Since Bogdanos departed Iraq, U.S. forces no longer have a
systematic way to search for artifacts, and the effort has
devolved upon an assortment of organizations, including,
among many others, the Iraqi State Board of Antiquities
and Heritage, Interpol, the FBI and cylinder-seal experts
at the University of Chicago's Oriental Institute.
"There is no coordination," Bogdanos said.
"It's based on personal relationships, and when it
works, it's a surprise."
At the moment there is little evidence that anyone in the
United States or Europe is taking advantage.
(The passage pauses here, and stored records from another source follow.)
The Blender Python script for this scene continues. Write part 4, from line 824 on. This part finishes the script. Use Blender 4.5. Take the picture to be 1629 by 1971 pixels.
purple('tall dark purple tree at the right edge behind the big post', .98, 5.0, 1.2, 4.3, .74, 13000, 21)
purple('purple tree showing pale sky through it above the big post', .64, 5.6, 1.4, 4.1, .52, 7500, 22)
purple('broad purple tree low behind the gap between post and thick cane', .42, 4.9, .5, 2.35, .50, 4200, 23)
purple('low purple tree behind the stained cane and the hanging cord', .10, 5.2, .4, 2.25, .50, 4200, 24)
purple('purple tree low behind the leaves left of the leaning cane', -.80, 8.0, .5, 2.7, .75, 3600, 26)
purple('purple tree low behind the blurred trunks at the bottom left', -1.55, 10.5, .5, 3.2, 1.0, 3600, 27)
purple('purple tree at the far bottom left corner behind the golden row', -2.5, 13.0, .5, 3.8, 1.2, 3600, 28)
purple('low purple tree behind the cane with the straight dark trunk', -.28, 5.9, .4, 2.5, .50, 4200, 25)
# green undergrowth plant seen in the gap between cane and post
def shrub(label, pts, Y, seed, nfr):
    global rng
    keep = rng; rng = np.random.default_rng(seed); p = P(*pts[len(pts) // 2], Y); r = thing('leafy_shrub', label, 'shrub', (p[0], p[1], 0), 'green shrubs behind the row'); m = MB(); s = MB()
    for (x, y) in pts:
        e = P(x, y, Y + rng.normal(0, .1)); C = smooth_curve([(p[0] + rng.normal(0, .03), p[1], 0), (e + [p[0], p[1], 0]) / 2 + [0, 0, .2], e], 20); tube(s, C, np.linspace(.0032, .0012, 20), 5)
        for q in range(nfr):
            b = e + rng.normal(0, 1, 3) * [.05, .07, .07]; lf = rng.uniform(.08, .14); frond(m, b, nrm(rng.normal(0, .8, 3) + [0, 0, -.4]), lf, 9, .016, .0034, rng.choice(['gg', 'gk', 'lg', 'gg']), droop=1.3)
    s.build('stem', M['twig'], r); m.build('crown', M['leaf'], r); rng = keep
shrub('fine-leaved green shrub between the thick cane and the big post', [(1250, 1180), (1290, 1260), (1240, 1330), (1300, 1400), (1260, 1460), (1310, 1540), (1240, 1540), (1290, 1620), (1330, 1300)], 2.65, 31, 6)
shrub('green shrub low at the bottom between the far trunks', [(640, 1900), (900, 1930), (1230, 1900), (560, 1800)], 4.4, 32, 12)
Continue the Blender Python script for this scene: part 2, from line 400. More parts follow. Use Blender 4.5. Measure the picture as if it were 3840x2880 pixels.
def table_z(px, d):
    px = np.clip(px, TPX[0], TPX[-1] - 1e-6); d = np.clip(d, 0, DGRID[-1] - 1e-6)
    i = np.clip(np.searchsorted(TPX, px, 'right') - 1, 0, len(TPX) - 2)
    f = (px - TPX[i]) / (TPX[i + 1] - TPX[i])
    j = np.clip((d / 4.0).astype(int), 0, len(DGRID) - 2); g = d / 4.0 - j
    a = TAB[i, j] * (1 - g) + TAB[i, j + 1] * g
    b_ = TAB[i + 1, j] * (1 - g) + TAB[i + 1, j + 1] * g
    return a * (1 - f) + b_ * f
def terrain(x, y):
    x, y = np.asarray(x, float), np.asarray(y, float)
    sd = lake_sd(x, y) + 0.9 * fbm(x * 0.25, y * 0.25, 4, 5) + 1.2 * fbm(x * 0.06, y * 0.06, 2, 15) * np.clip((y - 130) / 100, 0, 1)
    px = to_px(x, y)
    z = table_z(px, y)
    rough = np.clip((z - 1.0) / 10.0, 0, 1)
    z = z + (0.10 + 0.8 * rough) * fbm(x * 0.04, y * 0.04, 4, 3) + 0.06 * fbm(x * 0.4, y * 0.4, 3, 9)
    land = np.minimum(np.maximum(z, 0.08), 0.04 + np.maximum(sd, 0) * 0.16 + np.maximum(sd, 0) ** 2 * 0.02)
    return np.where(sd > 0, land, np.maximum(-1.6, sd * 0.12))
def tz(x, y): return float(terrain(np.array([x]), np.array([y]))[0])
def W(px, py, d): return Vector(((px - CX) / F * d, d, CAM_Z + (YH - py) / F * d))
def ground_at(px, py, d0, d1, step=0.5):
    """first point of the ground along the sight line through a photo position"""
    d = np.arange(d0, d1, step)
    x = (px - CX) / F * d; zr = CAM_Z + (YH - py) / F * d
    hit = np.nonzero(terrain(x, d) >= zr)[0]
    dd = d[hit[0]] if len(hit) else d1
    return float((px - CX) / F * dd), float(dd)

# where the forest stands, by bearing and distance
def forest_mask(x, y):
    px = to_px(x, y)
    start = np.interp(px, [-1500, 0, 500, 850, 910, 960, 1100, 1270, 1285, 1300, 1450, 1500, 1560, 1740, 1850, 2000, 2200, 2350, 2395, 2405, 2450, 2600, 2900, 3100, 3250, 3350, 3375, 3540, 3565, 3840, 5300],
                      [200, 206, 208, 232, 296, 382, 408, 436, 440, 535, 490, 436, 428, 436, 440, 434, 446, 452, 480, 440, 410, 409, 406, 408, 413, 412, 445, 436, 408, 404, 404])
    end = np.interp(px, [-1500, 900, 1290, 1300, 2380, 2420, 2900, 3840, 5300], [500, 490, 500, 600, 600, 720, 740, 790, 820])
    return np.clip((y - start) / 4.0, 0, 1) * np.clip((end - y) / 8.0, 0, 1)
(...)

Still, there appears to be no disagreement that looting
continues. Until recently, what little evidence there was
came from risky field trips by journalists, military
reports from the Iraqi hinterland and the occasional
helicopter flyover.
Stony Brook University archaeologist Elizabeth Stone,
however, has been leading an effort to compare
"before and after" satellite photographs of
well-known sites in southern Iraq, and has found holes
"denser than Swiss cheese."
The artifacts recovered from these sites are a grab bag
that includes some cylinder seals, pottery, clay tablets,
stone carvings and other small items. But a lot of it is
probably valuable. Where is it going?
Stone claimed that somewhere "there are warehouses
bulging at the seams," waiting for vigilance to relax
and laws to expire. Pearlstein thinks the artifacts are
traveling to "virtually unregulated" markets in
the Persian Gulf states.
Nonetheless, it is U.S.
troops, journalists and contractors returning from Iraq
are among those who have been caught with forbidden
souvenirs -- mostly paintings and small seals and
cylinders that can be carved exquisitely and hidden
easily.
However, most probably the
looted artifacts have found their way into U.S. and
European markets, without raising any suspicion.